Alternative Hypothesis
The substantive claim a researcher hopes to support, written H₁ or Hₐ. It states that an effect, difference, or relationship exists in the population — for example, that a vocabulary intervention produces higher post-test scores than a control condition, or that two proficiency groups differ on a comprehension measure. The Null Hypothesis is rejected when the observed data are sufficiently incompatible with it; under the Neyman–Pearson framework, that rejection is interpreted as a decision to act in line with H₁.
One-Tailed vs Two-Tailed
A two-tailed (non-directional) H₁ asserts only that the parameter differs from the null value: μ₁ ≠ μ₂. A one-tailed (directional) H₁ asserts a specific direction: μ₁ > μ₂ or μ₁ < μ₂. One-tailed tests place the entire α in a single tail of the sampling distribution and so are more sensitive to differences in the predicted direction, but blind to differences in the other. Methodological writing in applied linguistics — including Larson-Hall (2016) and Field (2018) — recommends two-tailed tests by default, reserving one-tailed tests for cases where a directional prediction is genuinely defensible before data collection.
Specification
H₁ should be written before data are inspected and tied to a defined population and operational measure. A vague "instruction works" is not testable; a specific H₁ — "Year 11 learners receiving form-focused feedback show higher mean accuracy on the past-simple post-test than learners receiving meaning-focused feedback" — points to a parameter, a population, and a direction (or its absence).

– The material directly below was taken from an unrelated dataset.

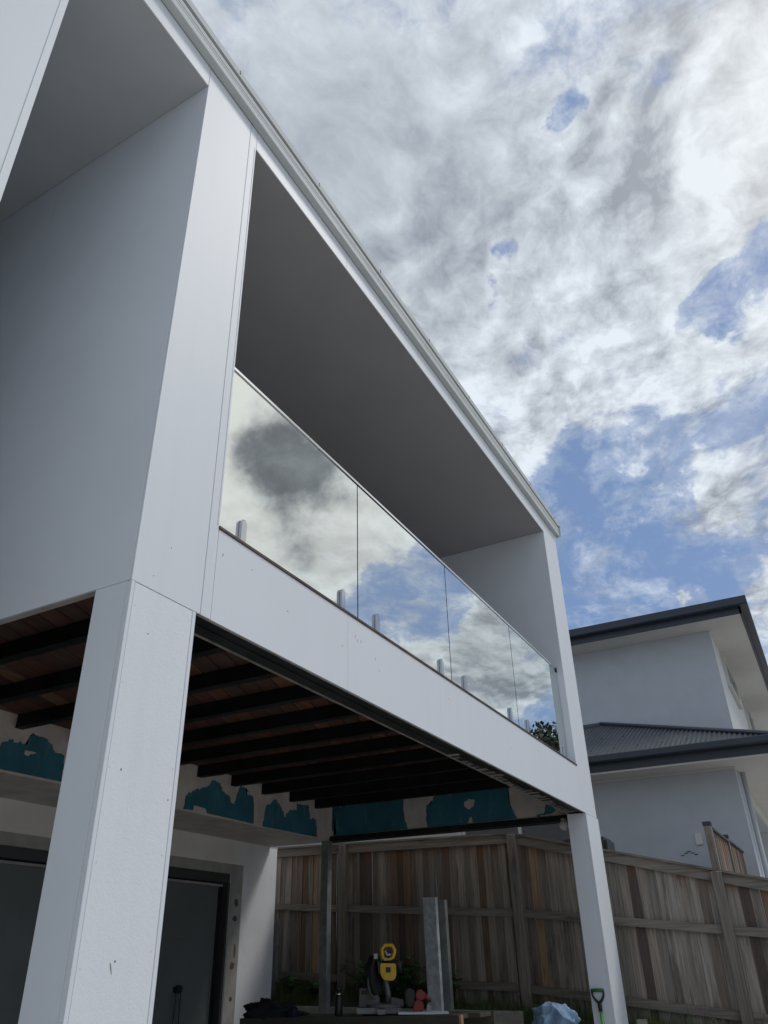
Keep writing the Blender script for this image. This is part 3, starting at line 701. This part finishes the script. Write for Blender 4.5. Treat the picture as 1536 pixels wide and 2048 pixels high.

Statistical vs Substantive
Rejecting H₀ in favour of H₁ does not establish that the effect is large or pedagogically meaningful. The substantive question — how big, for whom, under what conditions — is answered by Effect Size estimates, confidence intervals, and Replication, not by the test decision alone.
References
- Field, A. (2018). Discovering Statistics Using IBM SPSS Statistics (5th ed.). London: Sage.
- Larson-Hall, J. (2016). A Guide to Doing Statistics in Second Language Research Using SPSS and R (2nd ed.). New York: Routledge.
- Plonsky, L., & Oswald, F. L. (2014). How big is "big"? Interpreting effect sizes in L2 research. Language Learning, 64(4), 878–912.